I’m using InfluxDB to store sensor data (each sensor measuring every 30 seconds or so, a few thousand sensors). I often want to plot data for longer timeframes, so I want to use continuous queries to downsample the data. Currently my plan is to store min, max, mean, and count for each sensor at resolutions of 1 hour, 1 day, and 1 week.
Because a day is 24 hours and a week is 7 days, I’d like to do the week aggregation by querying from the day measurement, and the day from the hours, that way I don’t have to query a week’s worth of raw data.
The issue is that if the week CQ runs before the day CQ, it will be missing the last day’s data. So I’d either need to specify the order I want the CQs to run in, or somehow express a dependency between them that could be used to set their ordering. Is there any way to do this in Influx, or some better approach to downsampling to multiple resolutions?

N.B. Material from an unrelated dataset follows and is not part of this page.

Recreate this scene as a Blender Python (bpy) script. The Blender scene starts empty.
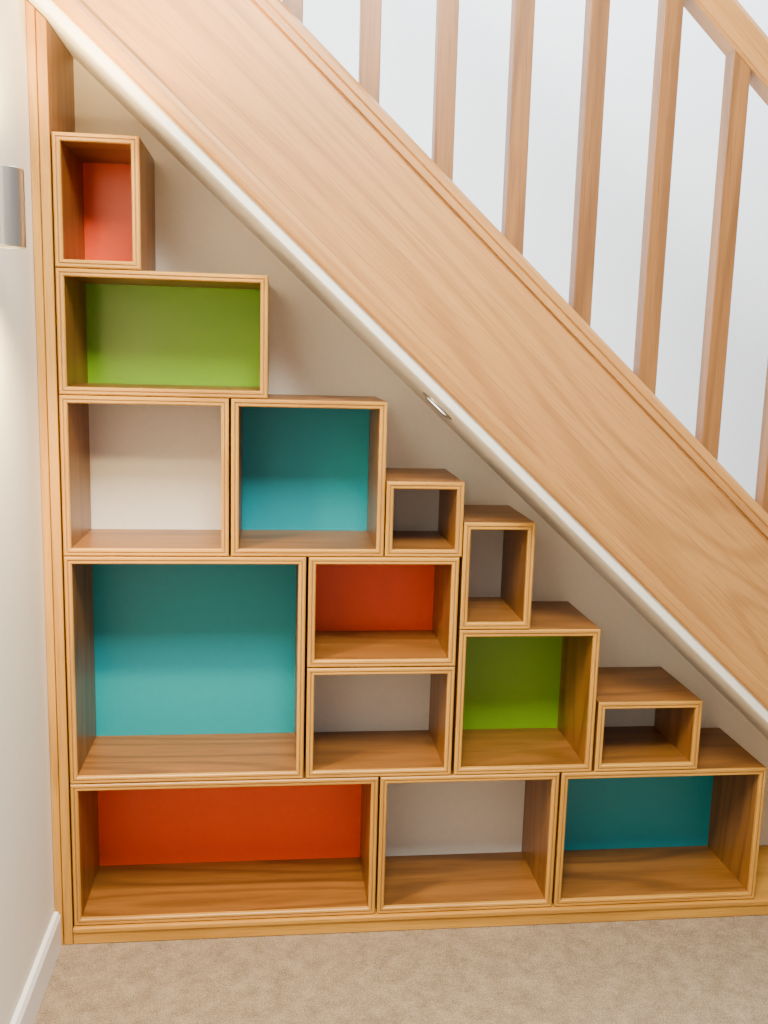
import bpy, bmesh, math
from mathutils import Vector, Matrix

S=0.915; Z0=2.352; K=math.sqrt(1+S*S); TH=math.atan(S)
WX=-.012   # face of left wall
def zl(x,n=0.0): return Z0-S*x+n*K

# ---------------- materials ----------------
def new_mat(name):
    m=bpy.data.materials.new(name); m.use_nodes=True
    nt=m.node_tree; b=nt.nodes['Principled BSDF']
    return m,nt,b
def lin(c):
    return tuple(((v/255)/12.92 if v/255<=.04045 else ((v/255+.055)/1.055)**2.4) for v in c)+(1,)

def oak(name,axis,light,mid,dark,rough=.38,bump=.15,wave=.5,rings=(.5,5.0,45),soft=(.25,.75),pore=.5):
    m,nt,b=new_mat(name); N=nt.nodes.new; L=nt.links.new
    tc=N('ShaderNodeTexCoord'); oi=N('ShaderNodeObjectInfo')
    mul=N('ShaderNodeMath'); mul.operation='MULTIPLY'; mul.inputs[1].default_value=17.0
    L(oi.outputs['Random'],mul.inputs[0])
    add=N('ShaderNodeVectorMath'); add.operation='ADD'
    L(tc.outputs['Object'],add.inputs[0]); L(mul.outputs[0],add.inputs[1])
    vr=N('ShaderNodeVectorRotate'); vr.rotation_type='Y_AXIS'
    vr.inputs['Angle'].default_value={'x':0,'z':math.pi/2,'d':-TH}[axis]
    L(add.outputs[0],vr.inputs['Vector'])
    def mapped(sc):
        mp=N('ShaderNodeMapping'); mp.inputs['Scale'].default_value=sc
        L(vr.outputs[0],mp.inputs['Vector']); return mp.outputs[0]
    n1=N('ShaderNodeTexNoise'); n1.inputs['Scale'].default_value=1; n1.inputs['Detail'].default_value=5
    L(mapped((1.3,24,34)),n1.inputs['Vector'])
    n2=N('ShaderNodeTexNoise'); n2.inputs['Scale'].default_value=1; n2.inputs['Detail'].default_value=3
    L(mapped((8,300,360)),n2.inputs['Vector'])
    n3=N('ShaderNodeTexNoise'); n3.inputs['Scale'].default_value=1; n3.inputs['Detail'].default_value=1.0; n3.inputs['Roughness'].default_value=.3
    L(mapped((rings[0],rings[1]*.8,rings[1])),n3.inputs['Vector'])
    r1=N('ShaderNodeMath'); r1.operation='MULTIPLY'; r1.inputs[1].default_value=rings[2]*2
    L(n3.outputs['Fac'],r1.inputs[0])
    r2=N('ShaderNodeMath'); r2.operation='SINE'; L(r1.outputs[0],r2.inputs[0])
    r3=N('ShaderNodeMapRange'); r3.inputs[1].default_value=0.1; r3.inputs[2].default_value=1; L(r2.outputs[0],r3.inputs[0])
    r3.inputs[3].default_value=0; r3.inputs[4].default_value=wave
    ramp=N('ShaderNodeValToRGB'); e=ramp.color_ramp.elements
    e[0].position=soft[0]; e[0].color=lin(mid); e[1].position=soft[1]; e[1].color=lin(light)
    L(n1.outputs['Fac'],ramp.inputs[0])
    mx=N('ShaderNodeMix'); mx.data_type='RGBA'
    L(r3.outputs[0],mx.inputs[0]); L(ramp.outputs[0],mx.inputs[6]); mx.inputs[7].default_value=lin(dark)
    f=N('ShaderNodeMapRange'); f.inputs[1].default_value=.5; f.inputs[2].default_value=.72; f.inputs[4].default_value=pore
    L(n2.outputs['Fac'],f.inputs[0])
    mx2=N('ShaderNodeMix'); mx2.data_type='RGBA'
    L(f.outputs[0],mx2.inputs[0]); L(mx.outputs[2],mx2.inputs[6]); mx2.inputs[7].default_value=lin(dark)
    L(mx2.outputs[2],b.inputs['Base Color'])
    b.inputs['Roughness'].default_value=rough
    bp=N('ShaderNodeBump'); bp.inputs['Strength'].default_value=bump; bp.inputs['Distance'].default_value=.001
    L(n2.outputs['Fac'],bp.inputs['Height']); L(bp.outputs[0],b.inputs['Normal'])
    return m

def paint(name,c,rough=.5,var=.02,bump=.04,scale=60):
    m,nt,b=new_mat(name); N=nt.nodes.new; L=nt.links.new
    tc=N('ShaderNodeTexCoord'); n=N('ShaderNodeTexNoise'); n.inputs['Scale'].default_value=scale; n.inputs['Detail'].default_value=3
    L(tc.outputs['Object'],n.inputs['Vector'])
    ramp=N('ShaderNodeValToRGB'); e=ramp.color_ramp.elements
    c=lin(c)
    e[0].position=.3; e[0].color=tuple(v*(1-var) for v in c[:3])+(1,); e[1].position=.7; e[1].color=tuple(min(1,v*(1+var)) for v in c[:3])+(1,)
    L(n.outputs['Fac'],ramp.inputs[0]); L(ramp.outputs[0],b.inputs['Base Color'])
    b.inputs['Roughness'].default_value=rough
    bp=N('ShaderNodeBump'); bp.inputs['Strength'].default_value=bump; bp.inputs['Distance'].default_value=.001
    L(n.outputs['Fac'],bp.inputs['Height']); L(bp.outputs[0],b.inputs['Normal'])
    return m

LP=((212,156,62),(192,136,48),(142,92,32))
SH=((150,98,42),(124,78,30),(76,44,16))
lip_h=oak('lipping_oak_horizontal','x',*LP,rough=.42,wave=.3,rings=(.5,6,25))
lip_v=oak('lipping_oak_vertical','z',*LP,rough=.42,wave=.3,rings=(.5,6,25))
groove=oak('lipping_groove','x',(172,120,50),(158,106,42),(120,76,28),rough=.6,wave=.1)
oak_h=oak('shelf_oak_horizontal','x',*SH,rough=.36,wave=.45,rings=(.8,7,22))
oak_v=oak('shelf_oak_vertical','z',*SH,rough=.36,wave=.45,rings=(.8,7,22))
ST=((196,142,76),(182,128,66),(138,90,44))
oak_d=oak('stair_oak_sloped','d',*ST,rough=.45,wave=.36,rings=(.5,3.6,58),pore=.55)
oak_d2=oak('stair_oak_trim','d',*ST,rough=.42,wave=.3,rings=(.3,8,20))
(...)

@ssfrr There are RESAMPLE and EVERY paramaters for CQs designed to solve exactly this problem! This will ensure that if there are timing issues they are resolved for the historical data.
Thanks @jackzampolin, I ran across that part of the docs but I’m not 100% sure how that targets this issue (maybe I’m being dense).
Maybe a more concrete example of what I want will help. I want the following 3 continuous queries:
CREATE CONTINUOUS QUERY "cq_1h"
ON "mydb"
BEGIN
SELECT mean("value") as "mean", max("value") as "max", min("value") as "min", count("value") as "count",
INTO "sensordata_1h"
FROM "sensordata"
GROUP BY time(1h), "sensor_id"
END
CREATE CONTINUOUS QUERY "cq_1d"
ON "mydb"
BEGIN
SELECT mean("mean") as "mean", max("max") as "max", min("min") as "min", sum("count") as "count",
INTO "sensordata_1d"
FROM "sensordata_1h"
GROUP BY time(1d), "sensor_id"
END
CREATE CONTINUOUS QUERY "cq_1w"
ON "mydb"
BEGIN
SELECT mean("mean") as "mean", max("max") as "max", min("min") as "min", sum("count") as "count",
INTO "sensordata_1w"
FROM "sensordata_1d"
GROUP BY time(1w), "sensor_id"
END
The issue is that I want them to run in the order “cq_1h”, “cq_1d”, “cq_1w” so that the 1d query isn’t missing the last hour and the 1w query isn’t missing the last day. One way to sort of solve this would be to use RESAMPLE FOR to always do the last 2 days daily and 2 weeks weekly so I can reach back and correct the previous aggregation, but it seems wasteful. Would you mind clarifying your suggestion? It would be great if I could specify a DEPENDS ON "cq_1h" or something to enforce the run order (or I just need to better understand how RESAMPLE applies here).
Is there some syntax where I can have the CQ run on now()-2d to now()-1d, so that I’m not putting potentially wrong data in the DB? In addition to performance concerns (which might not be a real issue here, I don’t have a good gut feeling for how expensive these are), my bigger concern is that when I query data from the most-recent aggregate (an hour ago, yesterday, last week), there will be data in the DB but it could be wrong. I’d rather just not write the data until I’m writing the correct data.
Did you find answers to the question? I have the same issue
How can make sure the 1d query behind 1h query(1d continuous query depend on 1h continuous query )?